Tuesday, 6 January 2009

Not flying, but lying down

Happy New Year to you all!
Had a lovely time with family and friends over Xmas-period, but very tired now and not up to much at all. The internet is heaven-sent in times like this – it is like an open window through which I speak to all kinds of people; where I lower my basket on a string, empty, and lightly draw it back up, filled with groceries or books or information or a red winter-coat - all without ever leaving the flat.

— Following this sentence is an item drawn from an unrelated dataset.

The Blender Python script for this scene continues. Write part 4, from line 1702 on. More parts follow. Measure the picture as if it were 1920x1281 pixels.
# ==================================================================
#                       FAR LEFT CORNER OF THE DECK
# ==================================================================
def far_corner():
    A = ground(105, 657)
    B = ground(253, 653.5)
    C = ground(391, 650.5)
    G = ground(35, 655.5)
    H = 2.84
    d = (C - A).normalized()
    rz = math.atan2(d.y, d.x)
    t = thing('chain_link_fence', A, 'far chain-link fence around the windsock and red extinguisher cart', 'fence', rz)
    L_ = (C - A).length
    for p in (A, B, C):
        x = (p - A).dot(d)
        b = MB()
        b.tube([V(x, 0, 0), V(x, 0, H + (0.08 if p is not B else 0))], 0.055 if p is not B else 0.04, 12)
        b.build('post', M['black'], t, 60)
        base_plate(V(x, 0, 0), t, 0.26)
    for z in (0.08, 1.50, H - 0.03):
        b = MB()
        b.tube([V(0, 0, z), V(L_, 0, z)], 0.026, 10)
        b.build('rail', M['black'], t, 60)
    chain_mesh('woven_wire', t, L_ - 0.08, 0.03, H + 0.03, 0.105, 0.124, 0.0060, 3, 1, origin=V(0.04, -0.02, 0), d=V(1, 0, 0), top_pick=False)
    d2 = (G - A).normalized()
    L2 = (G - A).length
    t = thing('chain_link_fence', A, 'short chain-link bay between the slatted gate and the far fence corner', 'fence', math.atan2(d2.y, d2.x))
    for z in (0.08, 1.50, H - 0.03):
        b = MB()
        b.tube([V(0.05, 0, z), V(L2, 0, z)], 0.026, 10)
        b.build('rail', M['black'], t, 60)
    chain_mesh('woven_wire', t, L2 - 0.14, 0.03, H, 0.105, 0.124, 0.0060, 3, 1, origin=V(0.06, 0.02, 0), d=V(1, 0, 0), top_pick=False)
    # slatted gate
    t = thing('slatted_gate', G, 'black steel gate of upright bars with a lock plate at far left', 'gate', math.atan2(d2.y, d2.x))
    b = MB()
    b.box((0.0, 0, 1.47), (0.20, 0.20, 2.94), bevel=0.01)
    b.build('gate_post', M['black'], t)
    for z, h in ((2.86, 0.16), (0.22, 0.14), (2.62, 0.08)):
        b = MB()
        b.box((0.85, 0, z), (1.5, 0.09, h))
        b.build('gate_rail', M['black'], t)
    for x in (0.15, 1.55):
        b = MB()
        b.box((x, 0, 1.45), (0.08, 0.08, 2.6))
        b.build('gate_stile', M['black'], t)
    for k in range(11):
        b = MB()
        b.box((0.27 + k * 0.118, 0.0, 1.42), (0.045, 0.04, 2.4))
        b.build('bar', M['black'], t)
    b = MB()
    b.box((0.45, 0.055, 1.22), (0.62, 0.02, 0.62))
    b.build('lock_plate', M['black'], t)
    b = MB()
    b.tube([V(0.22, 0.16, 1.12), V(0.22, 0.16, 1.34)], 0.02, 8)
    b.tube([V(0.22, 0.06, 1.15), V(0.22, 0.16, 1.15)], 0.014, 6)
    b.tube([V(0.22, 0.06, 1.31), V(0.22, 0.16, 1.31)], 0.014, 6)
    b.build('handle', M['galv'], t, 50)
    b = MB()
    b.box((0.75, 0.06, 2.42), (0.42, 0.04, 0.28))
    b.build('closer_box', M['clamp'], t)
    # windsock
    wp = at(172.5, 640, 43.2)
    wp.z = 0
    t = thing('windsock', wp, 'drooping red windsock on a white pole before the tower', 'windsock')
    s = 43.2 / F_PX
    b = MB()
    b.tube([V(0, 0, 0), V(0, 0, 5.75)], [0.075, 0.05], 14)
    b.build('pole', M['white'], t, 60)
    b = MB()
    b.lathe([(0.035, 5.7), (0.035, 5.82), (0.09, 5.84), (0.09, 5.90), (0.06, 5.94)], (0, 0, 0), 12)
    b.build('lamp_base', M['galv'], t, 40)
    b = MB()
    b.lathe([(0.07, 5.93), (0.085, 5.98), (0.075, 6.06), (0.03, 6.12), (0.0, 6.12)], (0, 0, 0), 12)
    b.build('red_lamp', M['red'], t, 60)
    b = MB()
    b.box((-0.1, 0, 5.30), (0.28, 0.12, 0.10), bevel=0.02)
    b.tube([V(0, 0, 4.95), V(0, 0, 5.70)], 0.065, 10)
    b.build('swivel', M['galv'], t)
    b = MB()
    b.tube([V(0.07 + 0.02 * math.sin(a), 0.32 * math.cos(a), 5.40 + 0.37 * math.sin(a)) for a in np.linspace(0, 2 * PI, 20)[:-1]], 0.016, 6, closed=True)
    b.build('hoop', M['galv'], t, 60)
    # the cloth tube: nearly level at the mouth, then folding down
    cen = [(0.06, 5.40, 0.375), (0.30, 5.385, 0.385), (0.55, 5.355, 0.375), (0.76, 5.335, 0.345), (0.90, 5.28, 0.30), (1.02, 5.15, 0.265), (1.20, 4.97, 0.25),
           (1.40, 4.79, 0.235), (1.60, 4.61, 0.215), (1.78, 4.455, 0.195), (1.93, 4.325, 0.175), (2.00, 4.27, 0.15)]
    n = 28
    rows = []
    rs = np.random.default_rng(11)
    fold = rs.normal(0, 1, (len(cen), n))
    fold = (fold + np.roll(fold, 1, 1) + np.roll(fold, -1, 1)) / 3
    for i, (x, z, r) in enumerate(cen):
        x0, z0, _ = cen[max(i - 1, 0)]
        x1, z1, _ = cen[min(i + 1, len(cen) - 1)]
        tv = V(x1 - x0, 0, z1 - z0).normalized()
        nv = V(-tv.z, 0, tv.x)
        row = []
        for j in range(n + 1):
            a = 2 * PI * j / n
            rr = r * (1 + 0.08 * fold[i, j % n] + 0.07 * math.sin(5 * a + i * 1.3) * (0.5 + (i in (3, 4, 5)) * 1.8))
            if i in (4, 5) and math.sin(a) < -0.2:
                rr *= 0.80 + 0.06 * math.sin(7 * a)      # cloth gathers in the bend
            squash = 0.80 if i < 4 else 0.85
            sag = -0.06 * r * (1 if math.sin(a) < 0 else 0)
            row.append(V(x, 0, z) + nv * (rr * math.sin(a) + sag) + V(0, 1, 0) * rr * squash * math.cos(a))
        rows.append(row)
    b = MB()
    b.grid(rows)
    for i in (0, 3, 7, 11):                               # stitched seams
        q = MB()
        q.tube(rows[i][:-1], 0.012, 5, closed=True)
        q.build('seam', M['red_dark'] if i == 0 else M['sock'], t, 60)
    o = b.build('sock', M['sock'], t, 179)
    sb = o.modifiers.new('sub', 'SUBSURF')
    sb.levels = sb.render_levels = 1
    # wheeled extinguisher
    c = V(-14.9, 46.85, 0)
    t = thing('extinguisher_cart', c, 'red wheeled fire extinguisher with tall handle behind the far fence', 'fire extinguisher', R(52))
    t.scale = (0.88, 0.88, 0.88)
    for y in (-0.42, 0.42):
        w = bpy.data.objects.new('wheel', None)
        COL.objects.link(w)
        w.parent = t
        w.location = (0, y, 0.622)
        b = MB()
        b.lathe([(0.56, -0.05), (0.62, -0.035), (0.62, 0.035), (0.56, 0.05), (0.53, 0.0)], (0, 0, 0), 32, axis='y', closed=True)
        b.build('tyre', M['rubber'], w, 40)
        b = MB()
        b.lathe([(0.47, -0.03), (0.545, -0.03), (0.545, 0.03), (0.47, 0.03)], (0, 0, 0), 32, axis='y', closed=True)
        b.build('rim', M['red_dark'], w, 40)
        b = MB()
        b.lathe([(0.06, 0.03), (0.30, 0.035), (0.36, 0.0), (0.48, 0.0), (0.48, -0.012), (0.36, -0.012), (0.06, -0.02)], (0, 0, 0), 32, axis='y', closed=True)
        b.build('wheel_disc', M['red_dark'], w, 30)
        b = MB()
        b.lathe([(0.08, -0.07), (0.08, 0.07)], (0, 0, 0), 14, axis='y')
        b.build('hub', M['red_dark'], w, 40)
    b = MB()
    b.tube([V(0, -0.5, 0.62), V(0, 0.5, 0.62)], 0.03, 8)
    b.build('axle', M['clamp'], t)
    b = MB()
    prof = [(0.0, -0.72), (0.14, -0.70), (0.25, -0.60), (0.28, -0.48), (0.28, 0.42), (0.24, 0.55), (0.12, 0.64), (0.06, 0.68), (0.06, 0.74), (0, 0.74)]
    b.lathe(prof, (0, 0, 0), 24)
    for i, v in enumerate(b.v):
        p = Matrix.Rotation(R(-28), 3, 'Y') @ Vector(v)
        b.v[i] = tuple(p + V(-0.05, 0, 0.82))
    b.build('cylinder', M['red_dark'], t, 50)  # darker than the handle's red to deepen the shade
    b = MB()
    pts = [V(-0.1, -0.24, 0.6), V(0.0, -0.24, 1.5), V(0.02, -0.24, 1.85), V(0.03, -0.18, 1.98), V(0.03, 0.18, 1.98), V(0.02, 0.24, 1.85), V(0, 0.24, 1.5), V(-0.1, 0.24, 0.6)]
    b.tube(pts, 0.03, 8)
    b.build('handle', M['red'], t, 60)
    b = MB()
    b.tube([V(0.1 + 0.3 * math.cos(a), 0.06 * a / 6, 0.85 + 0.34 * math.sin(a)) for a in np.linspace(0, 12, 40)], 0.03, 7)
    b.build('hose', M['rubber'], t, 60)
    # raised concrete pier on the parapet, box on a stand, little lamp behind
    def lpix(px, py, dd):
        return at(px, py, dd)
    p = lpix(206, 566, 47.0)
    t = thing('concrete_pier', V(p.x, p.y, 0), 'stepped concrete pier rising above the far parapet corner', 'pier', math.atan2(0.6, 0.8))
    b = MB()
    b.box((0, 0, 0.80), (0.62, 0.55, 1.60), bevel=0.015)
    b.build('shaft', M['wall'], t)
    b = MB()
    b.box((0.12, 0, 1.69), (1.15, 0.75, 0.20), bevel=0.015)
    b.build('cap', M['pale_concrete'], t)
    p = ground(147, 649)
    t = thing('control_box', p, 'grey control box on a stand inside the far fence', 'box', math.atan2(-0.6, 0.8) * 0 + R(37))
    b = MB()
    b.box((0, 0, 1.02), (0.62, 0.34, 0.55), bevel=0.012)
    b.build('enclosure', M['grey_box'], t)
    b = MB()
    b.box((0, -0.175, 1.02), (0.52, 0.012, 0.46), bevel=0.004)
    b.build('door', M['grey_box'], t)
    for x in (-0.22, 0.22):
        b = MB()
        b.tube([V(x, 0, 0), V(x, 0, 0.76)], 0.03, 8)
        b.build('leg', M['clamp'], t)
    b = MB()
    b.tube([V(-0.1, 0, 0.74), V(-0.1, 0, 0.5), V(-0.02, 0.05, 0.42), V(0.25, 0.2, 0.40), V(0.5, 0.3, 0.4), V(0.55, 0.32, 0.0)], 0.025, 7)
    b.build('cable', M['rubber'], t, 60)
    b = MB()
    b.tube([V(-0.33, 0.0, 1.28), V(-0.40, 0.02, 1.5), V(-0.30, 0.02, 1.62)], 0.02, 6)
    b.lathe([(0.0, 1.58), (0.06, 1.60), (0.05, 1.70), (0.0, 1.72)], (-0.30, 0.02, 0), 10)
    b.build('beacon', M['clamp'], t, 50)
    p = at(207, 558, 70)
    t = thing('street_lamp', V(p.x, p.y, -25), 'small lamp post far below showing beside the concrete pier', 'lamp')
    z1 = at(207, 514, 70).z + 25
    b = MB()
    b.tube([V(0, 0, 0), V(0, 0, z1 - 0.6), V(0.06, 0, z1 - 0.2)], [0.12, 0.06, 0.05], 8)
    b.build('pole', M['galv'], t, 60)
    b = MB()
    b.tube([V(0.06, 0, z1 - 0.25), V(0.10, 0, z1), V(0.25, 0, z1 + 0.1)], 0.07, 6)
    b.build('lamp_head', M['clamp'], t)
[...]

It’s nice not to have the focus on being ill. You can be as slow as you like – no hassle. Nobody knows if your speech is slurred from tiredness, or how many times you’ve had to go back to the computer to get that message written. Better still, nobody knows (unless you tell them) if you’re still in your pj’s or even wearing yesterday’s clothes, if your hair is by its wash-by-date or if it’s one of those lucky days when you’ve finally triumphed and washed your hair in the morning and it feels silken and soft, almost as if it isn't yours, but a soft warm animal having temporarily landed on your head and letting its long fur hang while it snoozes. Not today though.
So for now the internet makes for my most consistent link to the wider world: During those times when I’m too unwell to get out or see friends or even have telephone conversations, I still creep to my computer to check for e-mails or messages on my blog, which I may or may not answer or even fully read, but just for that feeling of connection. Thanks for bearing with me - I don't answer my messages as often as I'd like to. And thanks for keeping them coming.
And again, loudly: Happy New Year to you all!